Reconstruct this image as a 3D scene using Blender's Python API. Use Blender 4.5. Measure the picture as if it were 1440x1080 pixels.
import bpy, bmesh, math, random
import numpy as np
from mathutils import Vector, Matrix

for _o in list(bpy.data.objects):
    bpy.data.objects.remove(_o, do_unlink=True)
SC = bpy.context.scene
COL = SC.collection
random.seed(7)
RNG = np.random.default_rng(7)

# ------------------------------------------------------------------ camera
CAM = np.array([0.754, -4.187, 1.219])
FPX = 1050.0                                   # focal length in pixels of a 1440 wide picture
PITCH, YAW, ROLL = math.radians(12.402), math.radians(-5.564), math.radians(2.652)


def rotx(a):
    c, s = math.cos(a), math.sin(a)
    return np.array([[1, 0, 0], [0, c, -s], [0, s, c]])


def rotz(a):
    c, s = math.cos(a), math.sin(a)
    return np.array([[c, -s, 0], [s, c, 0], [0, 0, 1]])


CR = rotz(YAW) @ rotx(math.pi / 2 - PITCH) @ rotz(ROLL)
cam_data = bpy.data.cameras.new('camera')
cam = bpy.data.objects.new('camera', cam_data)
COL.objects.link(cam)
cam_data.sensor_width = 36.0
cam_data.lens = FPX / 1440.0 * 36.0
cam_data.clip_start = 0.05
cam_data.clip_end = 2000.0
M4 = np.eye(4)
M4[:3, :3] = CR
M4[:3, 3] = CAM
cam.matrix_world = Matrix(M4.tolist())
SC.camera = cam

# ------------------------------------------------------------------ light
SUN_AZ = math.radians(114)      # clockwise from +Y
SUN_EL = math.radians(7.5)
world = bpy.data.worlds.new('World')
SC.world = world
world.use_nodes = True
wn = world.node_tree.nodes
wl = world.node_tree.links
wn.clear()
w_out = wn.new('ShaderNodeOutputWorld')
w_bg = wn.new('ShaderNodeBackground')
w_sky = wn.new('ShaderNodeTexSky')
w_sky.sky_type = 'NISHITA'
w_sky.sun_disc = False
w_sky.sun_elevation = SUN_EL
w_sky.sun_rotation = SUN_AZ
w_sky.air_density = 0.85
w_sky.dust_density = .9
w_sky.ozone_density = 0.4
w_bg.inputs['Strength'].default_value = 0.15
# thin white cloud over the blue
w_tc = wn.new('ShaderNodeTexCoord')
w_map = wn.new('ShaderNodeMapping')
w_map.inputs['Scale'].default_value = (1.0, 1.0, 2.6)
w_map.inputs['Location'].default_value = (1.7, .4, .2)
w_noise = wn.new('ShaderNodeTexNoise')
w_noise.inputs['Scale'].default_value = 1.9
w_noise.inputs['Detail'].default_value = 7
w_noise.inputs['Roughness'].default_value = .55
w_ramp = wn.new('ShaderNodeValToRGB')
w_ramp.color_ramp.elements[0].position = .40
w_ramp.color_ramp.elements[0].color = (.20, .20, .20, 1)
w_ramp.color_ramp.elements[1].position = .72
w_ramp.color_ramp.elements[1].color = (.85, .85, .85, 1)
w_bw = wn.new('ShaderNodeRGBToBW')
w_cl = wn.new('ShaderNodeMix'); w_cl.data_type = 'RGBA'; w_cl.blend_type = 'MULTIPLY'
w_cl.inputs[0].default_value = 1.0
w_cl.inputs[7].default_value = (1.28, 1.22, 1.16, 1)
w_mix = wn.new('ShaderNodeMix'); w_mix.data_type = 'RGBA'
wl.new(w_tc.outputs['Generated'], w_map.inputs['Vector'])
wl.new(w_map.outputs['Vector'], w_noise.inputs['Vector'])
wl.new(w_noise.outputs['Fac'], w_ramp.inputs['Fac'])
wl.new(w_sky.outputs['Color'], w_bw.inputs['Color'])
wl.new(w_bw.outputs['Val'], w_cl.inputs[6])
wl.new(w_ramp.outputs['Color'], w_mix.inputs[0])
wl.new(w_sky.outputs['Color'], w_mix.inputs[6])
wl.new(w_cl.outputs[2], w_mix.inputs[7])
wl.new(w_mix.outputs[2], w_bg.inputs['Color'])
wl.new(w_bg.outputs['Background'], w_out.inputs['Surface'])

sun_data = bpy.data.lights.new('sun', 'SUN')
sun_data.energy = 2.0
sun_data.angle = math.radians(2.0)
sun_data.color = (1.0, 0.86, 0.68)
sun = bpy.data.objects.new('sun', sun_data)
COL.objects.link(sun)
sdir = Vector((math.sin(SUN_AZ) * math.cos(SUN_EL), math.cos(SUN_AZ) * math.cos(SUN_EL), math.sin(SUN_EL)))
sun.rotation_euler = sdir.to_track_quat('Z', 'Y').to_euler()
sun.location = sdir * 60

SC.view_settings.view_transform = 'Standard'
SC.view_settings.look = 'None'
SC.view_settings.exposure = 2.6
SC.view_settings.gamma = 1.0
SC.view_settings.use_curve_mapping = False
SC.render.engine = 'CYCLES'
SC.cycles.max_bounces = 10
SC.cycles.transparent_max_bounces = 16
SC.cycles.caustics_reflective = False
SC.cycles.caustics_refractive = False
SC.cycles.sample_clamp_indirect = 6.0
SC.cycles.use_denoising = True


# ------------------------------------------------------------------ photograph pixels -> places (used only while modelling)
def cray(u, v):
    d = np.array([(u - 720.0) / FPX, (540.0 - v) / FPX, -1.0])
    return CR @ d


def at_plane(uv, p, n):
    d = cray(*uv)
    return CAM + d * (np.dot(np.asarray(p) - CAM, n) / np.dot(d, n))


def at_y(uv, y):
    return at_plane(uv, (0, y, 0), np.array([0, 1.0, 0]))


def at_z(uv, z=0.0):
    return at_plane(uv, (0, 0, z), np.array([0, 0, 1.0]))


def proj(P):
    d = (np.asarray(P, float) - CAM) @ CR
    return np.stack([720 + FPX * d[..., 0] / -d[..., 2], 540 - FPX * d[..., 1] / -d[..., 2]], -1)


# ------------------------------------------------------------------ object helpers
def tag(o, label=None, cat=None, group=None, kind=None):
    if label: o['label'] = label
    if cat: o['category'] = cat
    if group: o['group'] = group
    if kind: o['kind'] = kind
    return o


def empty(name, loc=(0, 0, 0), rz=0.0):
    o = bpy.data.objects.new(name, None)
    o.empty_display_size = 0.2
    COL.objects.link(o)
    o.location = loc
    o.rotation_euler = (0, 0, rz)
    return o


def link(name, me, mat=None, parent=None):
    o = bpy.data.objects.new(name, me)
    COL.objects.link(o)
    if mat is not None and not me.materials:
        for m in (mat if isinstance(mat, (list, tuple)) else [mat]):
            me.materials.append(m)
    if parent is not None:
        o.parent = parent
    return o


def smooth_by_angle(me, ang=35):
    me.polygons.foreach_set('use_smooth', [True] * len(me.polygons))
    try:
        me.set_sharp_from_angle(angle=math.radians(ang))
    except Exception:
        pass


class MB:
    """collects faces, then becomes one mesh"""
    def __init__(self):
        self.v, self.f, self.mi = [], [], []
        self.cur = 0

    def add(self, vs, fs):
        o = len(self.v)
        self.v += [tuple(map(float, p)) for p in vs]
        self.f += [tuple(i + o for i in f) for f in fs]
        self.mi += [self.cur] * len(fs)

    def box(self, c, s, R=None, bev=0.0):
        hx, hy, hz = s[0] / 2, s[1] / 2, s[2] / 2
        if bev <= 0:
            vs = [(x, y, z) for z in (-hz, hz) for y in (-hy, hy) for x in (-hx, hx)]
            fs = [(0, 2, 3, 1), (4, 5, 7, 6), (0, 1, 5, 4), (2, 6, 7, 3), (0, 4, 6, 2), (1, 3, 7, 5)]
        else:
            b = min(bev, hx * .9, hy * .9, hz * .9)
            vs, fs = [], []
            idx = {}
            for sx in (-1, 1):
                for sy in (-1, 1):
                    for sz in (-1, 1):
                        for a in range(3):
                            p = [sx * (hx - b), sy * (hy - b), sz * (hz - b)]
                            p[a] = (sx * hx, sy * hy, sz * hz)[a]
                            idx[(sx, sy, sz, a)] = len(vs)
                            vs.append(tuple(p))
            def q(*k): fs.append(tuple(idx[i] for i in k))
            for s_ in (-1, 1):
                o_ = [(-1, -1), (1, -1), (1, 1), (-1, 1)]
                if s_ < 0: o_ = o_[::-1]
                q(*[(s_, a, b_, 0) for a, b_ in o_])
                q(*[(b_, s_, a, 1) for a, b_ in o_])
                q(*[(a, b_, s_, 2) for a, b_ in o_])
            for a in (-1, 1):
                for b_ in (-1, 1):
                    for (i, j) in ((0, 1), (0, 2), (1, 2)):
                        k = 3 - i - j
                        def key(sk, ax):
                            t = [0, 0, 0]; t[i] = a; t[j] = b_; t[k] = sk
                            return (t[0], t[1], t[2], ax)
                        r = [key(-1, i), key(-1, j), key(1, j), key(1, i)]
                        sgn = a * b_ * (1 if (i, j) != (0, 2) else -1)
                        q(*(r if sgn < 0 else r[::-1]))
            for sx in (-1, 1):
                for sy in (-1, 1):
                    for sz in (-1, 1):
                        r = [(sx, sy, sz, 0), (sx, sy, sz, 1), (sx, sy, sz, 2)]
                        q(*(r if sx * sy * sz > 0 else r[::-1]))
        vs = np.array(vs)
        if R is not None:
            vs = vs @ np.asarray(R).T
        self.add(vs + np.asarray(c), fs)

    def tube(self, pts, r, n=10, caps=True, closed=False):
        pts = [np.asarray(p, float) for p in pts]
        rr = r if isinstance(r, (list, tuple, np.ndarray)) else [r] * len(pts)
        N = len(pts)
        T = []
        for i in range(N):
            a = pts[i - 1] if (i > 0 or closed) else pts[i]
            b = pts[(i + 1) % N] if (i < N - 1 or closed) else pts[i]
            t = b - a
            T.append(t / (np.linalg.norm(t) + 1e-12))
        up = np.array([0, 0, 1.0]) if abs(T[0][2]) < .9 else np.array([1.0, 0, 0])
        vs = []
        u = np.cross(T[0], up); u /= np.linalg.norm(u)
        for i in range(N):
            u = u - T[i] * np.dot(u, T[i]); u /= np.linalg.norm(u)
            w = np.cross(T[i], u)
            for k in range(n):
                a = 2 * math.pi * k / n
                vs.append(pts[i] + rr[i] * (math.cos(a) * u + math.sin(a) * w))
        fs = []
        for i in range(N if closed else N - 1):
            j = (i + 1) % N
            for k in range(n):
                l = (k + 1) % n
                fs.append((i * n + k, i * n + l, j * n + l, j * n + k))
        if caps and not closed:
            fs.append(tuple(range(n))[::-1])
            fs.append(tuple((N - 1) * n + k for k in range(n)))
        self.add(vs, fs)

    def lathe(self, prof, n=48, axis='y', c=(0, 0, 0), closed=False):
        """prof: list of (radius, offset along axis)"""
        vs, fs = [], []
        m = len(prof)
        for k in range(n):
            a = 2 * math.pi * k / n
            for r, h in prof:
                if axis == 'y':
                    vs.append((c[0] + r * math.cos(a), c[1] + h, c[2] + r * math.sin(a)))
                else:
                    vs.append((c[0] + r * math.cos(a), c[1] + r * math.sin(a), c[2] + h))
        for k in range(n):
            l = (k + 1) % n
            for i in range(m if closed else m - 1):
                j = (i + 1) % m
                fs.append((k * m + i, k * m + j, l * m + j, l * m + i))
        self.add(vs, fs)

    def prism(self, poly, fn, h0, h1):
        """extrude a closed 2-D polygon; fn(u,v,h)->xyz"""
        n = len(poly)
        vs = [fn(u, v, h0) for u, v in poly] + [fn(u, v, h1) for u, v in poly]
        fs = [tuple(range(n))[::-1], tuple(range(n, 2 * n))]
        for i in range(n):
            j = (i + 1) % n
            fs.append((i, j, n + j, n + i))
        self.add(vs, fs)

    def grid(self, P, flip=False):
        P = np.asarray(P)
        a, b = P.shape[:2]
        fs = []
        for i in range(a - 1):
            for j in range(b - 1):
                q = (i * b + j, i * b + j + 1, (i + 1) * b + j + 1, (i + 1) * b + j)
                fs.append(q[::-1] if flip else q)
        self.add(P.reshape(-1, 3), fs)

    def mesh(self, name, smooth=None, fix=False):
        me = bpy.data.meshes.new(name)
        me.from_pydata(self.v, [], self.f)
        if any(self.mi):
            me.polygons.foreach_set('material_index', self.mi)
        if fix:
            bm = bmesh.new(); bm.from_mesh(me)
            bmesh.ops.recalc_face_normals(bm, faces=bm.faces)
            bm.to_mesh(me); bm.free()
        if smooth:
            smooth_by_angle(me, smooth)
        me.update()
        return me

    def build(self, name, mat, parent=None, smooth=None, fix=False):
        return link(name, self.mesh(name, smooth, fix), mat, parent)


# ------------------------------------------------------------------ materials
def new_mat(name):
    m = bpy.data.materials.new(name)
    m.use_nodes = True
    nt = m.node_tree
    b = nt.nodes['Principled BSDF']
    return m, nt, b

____

* Aim *
Verbatim output is expected for the lines from the start of the data to the line in which "RNG = np.random.default_rng(7)" appears, both included.

* Result for this exercise *
Reconstruct this image as a 3D scene using Blender's Python API. Use Blender 4.5. Measure the picture as if it were 1440x1080 pixels.
import bpy, bmesh, math, random
import numpy as np
from mathutils import Vector, Matrix

for _o in list(bpy.data.objects):
    bpy.data.objects.remove(_o, do_unlink=True)
SC = bpy.context.scene
COL = SC.collection
random.seed(7)
RNG = np.random.default_rng(7)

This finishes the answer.